After the Keystone XL pipeline veto: over to you, Hillary?

At this point, it seems unlikely that the pipeline will be approved before President Obama leaves office. Any congressional action will be blocked by a presidential veto, and the executive branch is likely to continue dragging its feet on the matter.

Jacquelyn Martin/AP
American University students Lindsey Halvorson (l.), Rebecca Wolf, and Rachel Ussery jump up and down as they chant 'we believe that we will win' with other opponents of the Keystone XL pipeline during a celebration of President Obama's veto of the Keystone XL legislation outside the White House on Tuesday

As expected, President Obama has vetoed the bill that would have fast-tracked the Keystone XL pipeline:

WASHINGTON — President Obama on Tuesday vetoed a bill to approve construction of the Keystone XL oil pipeline, rejecting an effort by Republicans and some Democrats to force his administration to let the highly contested energy project move forward.

By saying no to the legislation, Mr. Obama retains the authority to make a final judgment on the pipeline on his own timeline. The White House has said the president would decide whether to allow the pipeline when all of the environmental and regulatory reviews are complete.

But the veto – his first rejection of major legislation as president – is also a demonstration of political strength directed at Republicans who now control both chambers of Congress. Mr. Obama is signaling that he will fight back against their agenda.

The Obama administration must decide whether to approve infrastructure projects like the Keystone pipeline, which cross a border with another country.

In his veto message to Congress, delivered with no fanfare on Tuesday afternoon, Mr. Obama wrote that the legislation “attempts to circumvent longstanding and proven processes for determining whether or not building and operating a cross-border pipeline serves the national interest.”

Mr. Obama added that “because this act of Congress conflicts with established executive branch procedures and cuts short thorough consideration of issues that could bear on our national interest – including our security, safety, and environment – it has earned my veto.”

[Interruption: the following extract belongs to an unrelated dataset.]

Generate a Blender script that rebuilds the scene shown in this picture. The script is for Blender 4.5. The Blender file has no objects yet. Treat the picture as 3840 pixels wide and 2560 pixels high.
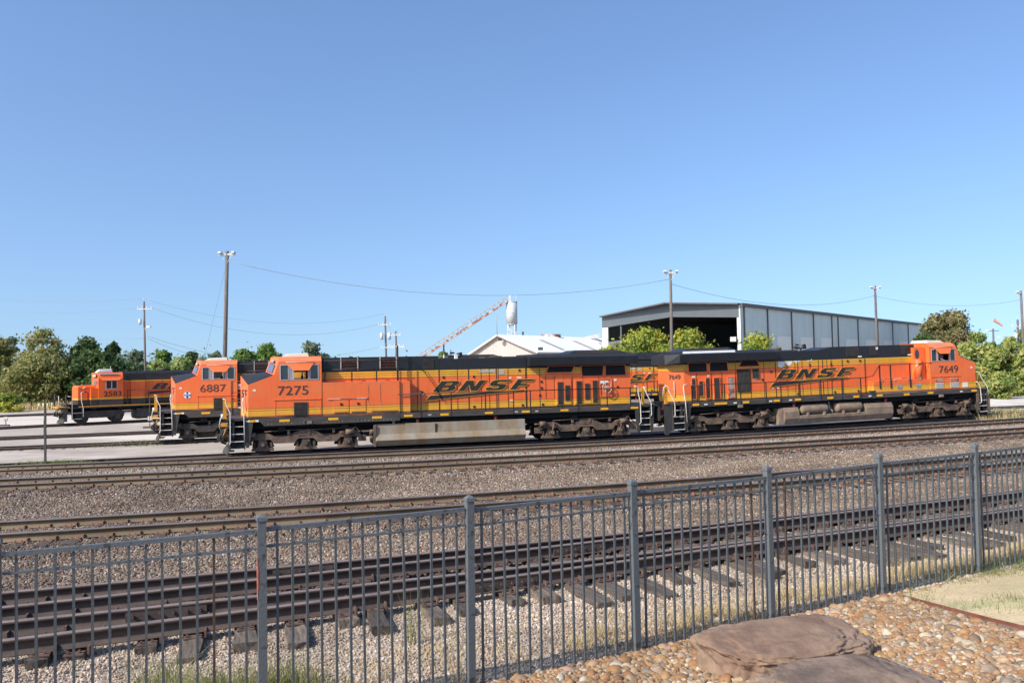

Environmental groups hailed the president’s veto. Michael Brune, the executive director of the Sierra Club, praised Mr. Obama for keeping his word on vetoing the legislation and urged the president to reject the pipeline.

“The president has all the evidence he needs to reject Keystone XL now, and we are confident that he will,” Mr. Brune said.

Republicans denounced the veto, saying Mr. Obama gave in to the his environmental supporters. Republicans also said it would cost Americans much-needed jobs.

House Speaker John Boehner of Ohio called the veto a “national embarrassment.”

In a statement, he said, “We are not going to give up in our efforts to get this pipeline built – not even close.”

The bill now returns to the Congress, which will likely make at least some attempt to override the veto. In reality, though, it seems clear that there are insufficient votes in either the House or the Senate to get to the two-thirds majority required to do so. For one thing, the majority that passed the bill was well below that number in both the House and the Senate, which means that the GOP would somehow have to convince Democrats who already voted “No” on the bill once to change their vote and override Obama’s first veto in five years. That’s unlikely to happen. Indeed, it’s not even likely that all the Democrats in the House and the Senate who voted for the bill will be willing to vote to defy their party leader on a veto override.

None of this is a surprise, of course. The Obama Administration made it clear back in November when a Keystone XL bill was floated in the lame-duck session of Congress that the president would veto any bill that made it to his desk, and there was no indication that the administration’s position had changed on that issue in the ensuing months. Indeed, if anything, the administration’s position on the matter only became stronger. At its base, the justification being offered from the veto is the assertion that approval of the pipeline is something that is properly left in the jurisdiction of the executive branch, but it’s also clear that there are political motives behind the veto as well. While some Democrats have come out in support of the pipeline and indeed voted in favor of it in the House and Senate, the vast majority of the Democratic members of both houses of Congress voted against it, thanks in no small part to the environmental lobbyists who have been on a crusade to defeat the pipeline for years now. Obviously, this veto, as well as the administration’s rather obvious effort to “slow walk” any decision on the pipeline, is being made at least in part to appease this segment of the Democratic constituency.

At this point, it seems unlikely that the pipeline will be approved before President Obama leaves office. Any congressional action will be blocked by a presidential veto, and the executive branch is likely to continue dragging its feet on the matter. As I’ve noted before, that’s unfortunate given the fact that the arguments in favor of the pipeline are far more convincing than those against it. Instead, it’s probable that Keystone will become an issue in the 2016 election just as it was in 2012. Given the fact that the pipeline has polled well in the past, it will be interesting to see if Hillary Clinton is as strident in opposition to the plan as President Obama has been.